Set exercise —
Each entry that follows is to be retyped exactly. Pictures do not belong in the copy.

** Start Records to use **

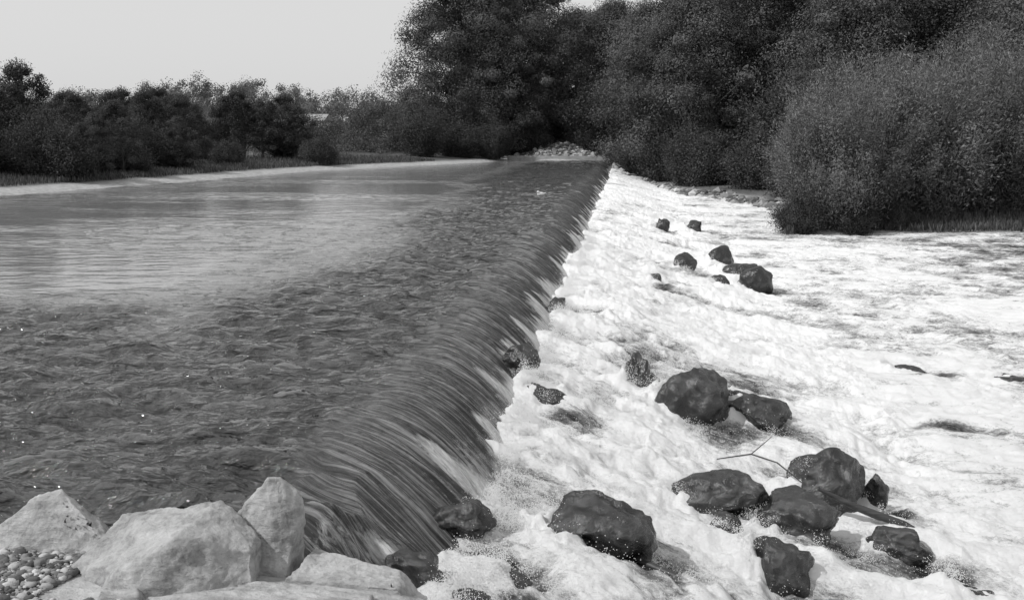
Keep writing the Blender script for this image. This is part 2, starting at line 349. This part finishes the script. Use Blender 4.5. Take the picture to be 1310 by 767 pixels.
branch_obj('driftwood_log',[([(1.95,10.75,-.98),(2.25,10.72,-1.12),(2.5,10.66,-1.2),(2.75,10.6,-1.26),(3.1,10.4,-1.4)],[.02,.035,.045,.035,.015])],woodM)
branch_obj('driftwood_log',[([(.0,8.5,-.85),(.25,8.3,-.86),(.45,8.18,-.9),(.62,8.0,-.97)],[.02,.03,.035,.015])],woodM)
branch_obj('driftwood_twig',[([(1.0,11.4,-.9),(1.35,11.35,-.82),(1.6,11.2,-.86),(1.95,11,-1.1)],[.006,.009,.008,.005]),([(1.35,11.35,-.82),(1.5,11.3,-.66),(1.55,11.28,-.6)],[.006,.004,.003])],woodM)
# ------------------------------------------------------------ foliage
def leaves_at(P,N,L,W,r,along=None):
    n=len(P); N=N/(np.linalg.norm(N,axis=1,keepdims=True)+1e-9)
    A=along if along is not None else r.normal(size=(n,3))
    A=A-(A*N).sum(1,keepdims=True)*N; A/=np.linalg.norm(A,axis=1,keepdims=True)+1e-9
    Bt=np.cross(N,A); L=L[:,None]; W=W[:,None]
    V=np.stack([P-A*L*.5,P+Bt*W*.5,P+A*L*.5,P-Bt*W*.5],1).reshape(-1,3)
    return V,np.arange(n*4).reshape(n,4)
def assemble(name,parts,mats):
    V=[];F=[];T=[];M=[];o=0
    for v,f,tn,mi in parts:
        V.append(v);F.append(f+o);o+=len(v);T.append(np.broadcast_to(tn,(len(v),)) if np.ndim(tn)==0 else tn);M.append(np.full(len(f),mi))
    return mesh_np(name,np.concatenate(V),np.concatenate(F),{'tone':np.concatenate(T)},np.concatenate(M),mats)
def tree_mesh(name,seed,H,R,base,ncl,nl,leaf,tr,mat,rc=.16,nbr=26):
    r=np.random.default_rng(seed); parts=[]
    lean=r.normal(0,.03*H,2)
    tp=[np.array([lean[0]*t*t,lean[1]*t*t,H*.82*t])+np.append(r.normal(0,.012*H,2)*t,0) for t in np.linspace(0,1,8)]
    v,f=tube(tp,[tr*(1-.85*t)+.02 for t in np.linspace(0,1,8)],8); parts.append((v,f,0.,1))
    C=[]
    for i in range(ncl):
        t=r.random()**.85; prof=math.sin(math.pi*min(1,(t*.86+.14))**.9)**.6
        rr=R*prof*math.sqrt(r.uniform(.12,1))*r.uniform(.75,1.12); a=r.uniform(0,2*math.pi)
        lob=1+.18*math.sin(3*a+seed+2*t)
        C.append(np.array([rr*lob*math.cos(a)+lean[0]*t,rr*lob*math.sin(a)+lean[1]*t,base+(H-base)*t*.95]))
    for c in C[:nbr]:
        zt=min(max(.12*H,c[2]-.25*H-r.random()*.1*H),.75*H); k=zt/(.82*H)
        s=np.array([lean[0]*k*k,lean[1]*k*k,zt]); m=(s+c)/2+np.array([0,0,.04*H])
        v,f=tube([s,m,c],[tr*.3,tr*.18,.03],5); parts.append((v,f,0.,1))
    for c in C:
        cr=H*rc*r.uniform(.4,1.15)*.6; k=int(nl*r.uniform(.6,1.3))
        D=r.normal(size=(k,3)); D/=np.linalg.norm(D,axis=1,keepdims=True)
        rad=cr*(.3+.85*r.random(k)**.6+np.minimum(r.exponential(.05,k),.2)); ph=r.uniform(0,6,3)
        bumpy=1+.25*np.sin(D[:,0]*5+ph[0])*np.sin(D[:,2]*4+ph[1])+.12*np.sin(D[:,1]*9+ph[2])
        P=c+D*(rad*bumpy)[:,None]*np.array([1.1,1.1,.8])
        N=D*1.2+r.normal(size=(k,3))*.5+np.array([0,0,.3])
        v,f=leaves_at(P,N,leaf*r.uniform(.6,1.4,k),leaf*.5*r.uniform(.6,1.3,k),r)
        tn=np.clip(r.uniform(.1,.8)+r.normal(0,.1,k),0,1); parts.append((v,f,np.repeat(tn,4),0))
    return assemble(name,parts,[mat,barkM])
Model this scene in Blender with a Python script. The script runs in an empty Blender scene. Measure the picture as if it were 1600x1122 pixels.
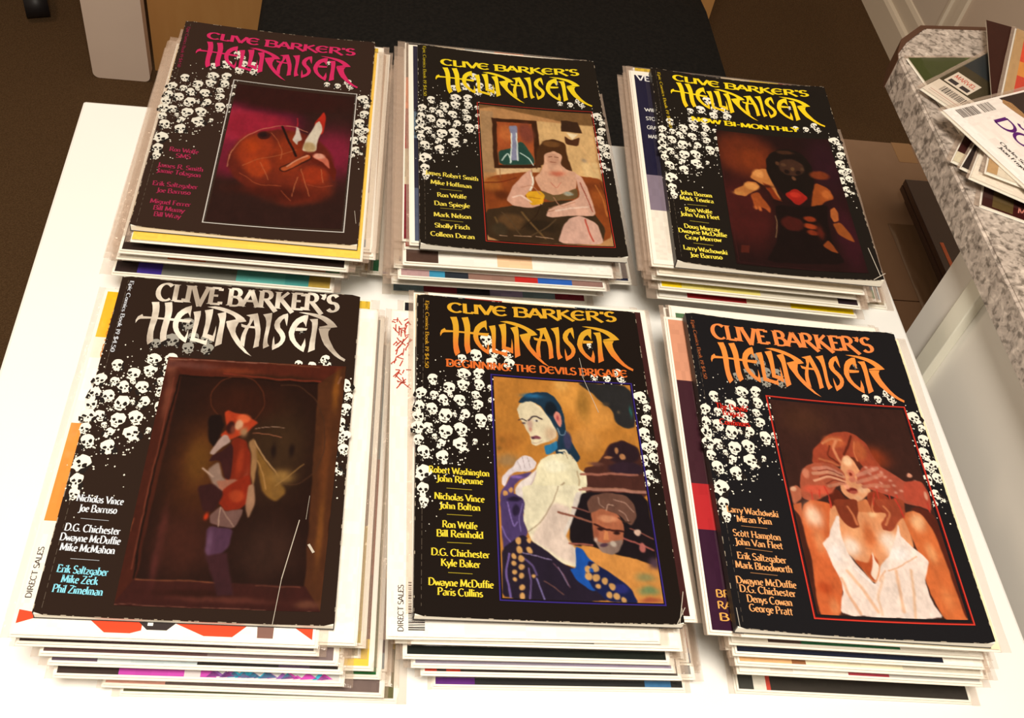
import bpy, bmesh, math, random
import numpy as np
from mathutils import Matrix, Vector, Euler
from mathutils.geometry import tessellate_polygon

# ------------------------------------------------------------------ camera, world, lights
Z0 = 0.74                                   # height of the table top above the floor
scene = bpy.context.scene
C = scene.collection
def look(loc, fwd, right, up):
    m = Matrix(((right[0], up[0], -fwd[0], loc[0]), (right[1], up[1], -fwd[1], loc[1]),
                (right[2], up[2], -fwd[2], loc[2] + Z0), (0, 0, 0, 1)))
    return m
cd = bpy.data.cameras.new('camera'); cam = bpy.data.objects.new('camera', cd); C.objects.link(cam)
cd.sensor_fit = 'HORIZONTAL'; cd.sensor_width = 36; cd.lens = 37.481
cd.clip_start = 0.02
cam.matrix_world = look((0.254812, -0.839748, 0.666376), (0.153482, 0.630706, -0.760692), (0.986897, -0.059068, 0.150148), (-0.049767, 0.77377, 0.631508))
scene.camera = cam
world = bpy.data.worlds.new('room_light'); scene.world = world; world.use_nodes = True
bg = world.node_tree.nodes['Background']; bg.inputs[0].default_value = (1.0, .76, .54, 1); bg.inputs[1].default_value = 0.24
def area(name, loc, target, size, power, col):
    l = bpy.data.lights.new(name, 'AREA'); l.shape = 'DISK'; l.size = size; l.energy = power; l.color = col
    o = bpy.data.objects.new(name, l); C.objects.link(o); o.location = (loc[0], loc[1], loc[2] + Z0)
    d = Vector(target) - Vector(loc); o.rotation_euler = d.to_track_quat('-Z', 'Y').to_euler(); return o
area('ceiling_lamp', (0.22, -0.98, 1.45), (0.30, -0.25, 0), 0.42, 33.0, (1.0, .92, .80))
area('kitchen_lamp', (-0.9, 0.9, 1.6), (0.2, 0.1, 0), 0.30, 9.0, (1.0, .74, .52))
scene.view_settings.view_transform = 'Standard'; scene.view_settings.look = 'None'
scene.view_settings.exposure = 0.0; scene.view_settings.gamma = 1.0; scene.view_settings.use_curve_mapping = False
scene.cycles.transparent_max_bounces = 24
scene.cycles.max_bounces = 8

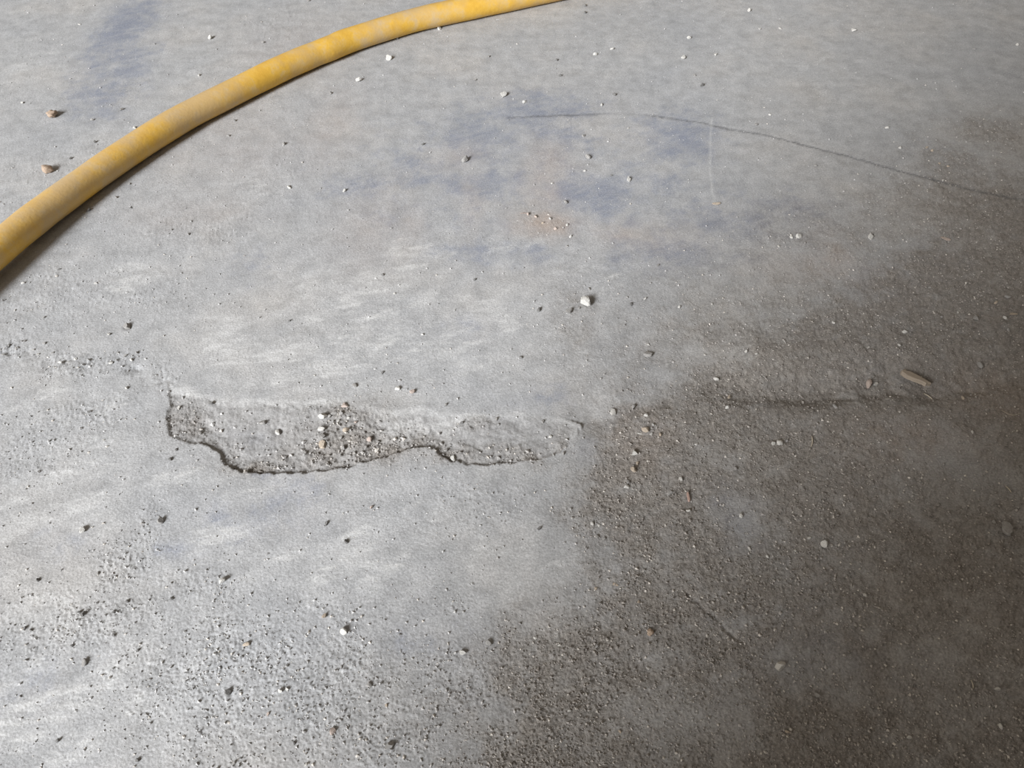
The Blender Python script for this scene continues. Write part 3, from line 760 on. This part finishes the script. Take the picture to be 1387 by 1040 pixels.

** End Records to use **

Finished task —
Keep writing the Blender script for this image. This is part 2, starting at line 349. This part finishes the script. Use Blender 4.5. Take the picture to be 1310 by 767 pixels.
branch_obj('driftwood_log',[([(1.95,10.75,-.98),(2.25,10.72,-1.12),(2.5,10.66,-1.2),(2.75,10.6,-1.26),(3.1,10.4,-1.4)],[.02,.035,.045,.035,.015])],woodM)
branch_obj('driftwood_log',[([(.0,8.5,-.85),(.25,8.3,-.86),(.45,8.18,-.9),(.62,8.0,-.97)],[.02,.03,.035,.015])],woodM)
branch_obj('driftwood_twig',[([(1.0,11.4,-.9),(1.35,11.35,-.82),(1.6,11.2,-.86),(1.95,11,-1.1)],[.006,.009,.008,.005]),([(1.35,11.35,-.82),(1.5,11.3,-.66),(1.55,11.28,-.6)],[.006,.004,.003])],woodM)
# ------------------------------------------------------------ foliage
def leaves_at(P,N,L,W,r,along=None):
    n=len(P); N=N/(np.linalg.norm(N,axis=1,keepdims=True)+1e-9)
    A=along if along is not None else r.normal(size=(n,3))
    A=A-(A*N).sum(1,keepdims=True)*N; A/=np.linalg.norm(A,axis=1,keepdims=True)+1e-9
    Bt=np.cross(N,A); L=L[:,None]; W=W[:,None]
    V=np.stack([P-A*L*.5,P+Bt*W*.5,P+A*L*.5,P-Bt*W*.5],1).reshape(-1,3)
    return V,np.arange(n*4).reshape(n,4)
def assemble(name,parts,mats):
    V=[];F=[];T=[];M=[];o=0
    for v,f,tn,mi in parts:
        V.append(v);F.append(f+o);o+=len(v);T.append(np.broadcast_to(tn,(len(v),)) if np.ndim(tn)==0 else tn);M.append(np.full(len(f),mi))
    return mesh_np(name,np.concatenate(V),np.concatenate(F),{'tone':np.concatenate(T)},np.concatenate(M),mats)
def tree_mesh(name,seed,H,R,base,ncl,nl,leaf,tr,mat,rc=.16,nbr=26):
    r=np.random.default_rng(seed); parts=[]
    lean=r.normal(0,.03*H,2)
    tp=[np.array([lean[0]*t*t,lean[1]*t*t,H*.82*t])+np.append(r.normal(0,.012*H,2)*t,0) for t in np.linspace(0,1,8)]
    v,f=tube(tp,[tr*(1-.85*t)+.02 for t in np.linspace(0,1,8)],8); parts.append((v,f,0.,1))
    C=[]
    for i in range(ncl):
        t=r.random()**.85; prof=math.sin(math.pi*min(1,(t*.86+.14))**.9)**.6
        rr=R*prof*math.sqrt(r.uniform(.12,1))*r.uniform(.75,1.12); a=r.uniform(0,2*math.pi)
        lob=1+.18*math.sin(3*a+seed+2*t)
        C.append(np.array([rr*lob*math.cos(a)+lean[0]*t,rr*lob*math.sin(a)+lean[1]*t,base+(H-base)*t*.95]))
    for c in C[:nbr]:
        zt=min(max(.12*H,c[2]-.25*H-r.random()*.1*H),.75*H); k=zt/(.82*H)
        s=np.array([lean[0]*k*k,lean[1]*k*k,zt]); m=(s+c)/2+np.array([0,0,.04*H])
        v,f=tube([s,m,c],[tr*.3,tr*.18,.03],5); parts.append((v,f,0.,1))
    for c in C:
        cr=H*rc*r.uniform(.4,1.15)*.6; k=int(nl*r.uniform(.6,1.3))
        D=r.normal(size=(k,3)); D/=np.linalg.norm(D,axis=1,keepdims=True)
        rad=cr*(.3+.85*r.random(k)**.6+np.minimum(r.exponential(.05,k),.2)); ph=r.uniform(0,6,3)
        bumpy=1+.25*np.sin(D[:,0]*5+ph[0])*np.sin(D[:,2]*4+ph[1])+.12*np.sin(D[:,1]*9+ph[2])
        P=c+D*(rad*bumpy)[:,None]*np.array([1.1,1.1,.8])
        N=D*1.2+r.normal(size=(k,3))*.5+np.array([0,0,.3])
        v,f=leaves_at(P,N,leaf*r.uniform(.6,1.4,k),leaf*.5*r.uniform(.6,1.3,k),r)
        tn=np.clip(r.uniform(.1,.8)+r.normal(0,.1,k),0,1); parts.append((v,f,np.repeat(tn,4),0))
    return assemble(name,parts,[mat,barkM])
Model this scene in Blender with a Python script. The script runs in an empty Blender scene. Measure the picture as if it were 1600x1122 pixels.
import bpy, bmesh, math, random
import numpy as np
from mathutils import Matrix, Vector, Euler
from mathutils.geometry import tessellate_polygon

# ------------------------------------------------------------------ camera, world, lights
Z0 = 0.74                                   # height of the table top above the floor
scene = bpy.context.scene
C = scene.collection
def look(loc, fwd, right, up):
    m = Matrix(((right[0], up[0], -fwd[0], loc[0]), (right[1], up[1], -fwd[1], loc[1]),
                (right[2], up[2], -fwd[2], loc[2] + Z0), (0, 0, 0, 1)))
    return m
cd = bpy.data.cameras.new('camera'); cam = bpy.data.objects.new('camera', cd); C.objects.link(cam)
cd.sensor_fit = 'HORIZONTAL'; cd.sensor_width = 36; cd.lens = 37.481
cd.clip_start = 0.02
cam.matrix_world = look((0.254812, -0.839748, 0.666376), (0.153482, 0.630706, -0.760692), (0.986897, -0.059068, 0.150148), (-0.049767, 0.77377, 0.631508))
scene.camera = cam
world = bpy.data.worlds.new('room_light'); scene.world = world; world.use_nodes = True
bg = world.node_tree.nodes['Background']; bg.inputs[0].default_value = (1.0, .76, .54, 1); bg.inputs[1].default_value = 0.24
def area(name, loc, target, size, power, col):
    l = bpy.data.lights.new(name, 'AREA'); l.shape = 'DISK'; l.size = size; l.energy = power; l.color = col
    o = bpy.data.objects.new(name, l); C.objects.link(o); o.location = (loc[0], loc[1], loc[2] + Z0)
    d = Vector(target) - Vector(loc); o.rotation_euler = d.to_track_quat('-Z', 'Y').to_euler(); return o
area('ceiling_lamp', (0.22, -0.98, 1.45), (0.30, -0.25, 0), 0.42, 33.0, (1.0, .92, .80))
area('kitchen_lamp', (-0.9, 0.9, 1.6), (0.2, 0.1, 0), 0.30, 9.0, (1.0, .74, .52))
scene.view_settings.view_transform = 'Standard'; scene.view_settings.look = 'None'
scene.view_settings.exposure = 0.0; scene.view_settings.gamma = 1.0; scene.view_settings.use_curve_mapping = False
scene.cycles.transparent_max_bounces = 24
scene.cycles.max_bounces = 8

The Blender Python script for this scene continues. Write part 3, from line 760 on. This part finishes the script. Take the picture to be 1387 by 1040 pixels.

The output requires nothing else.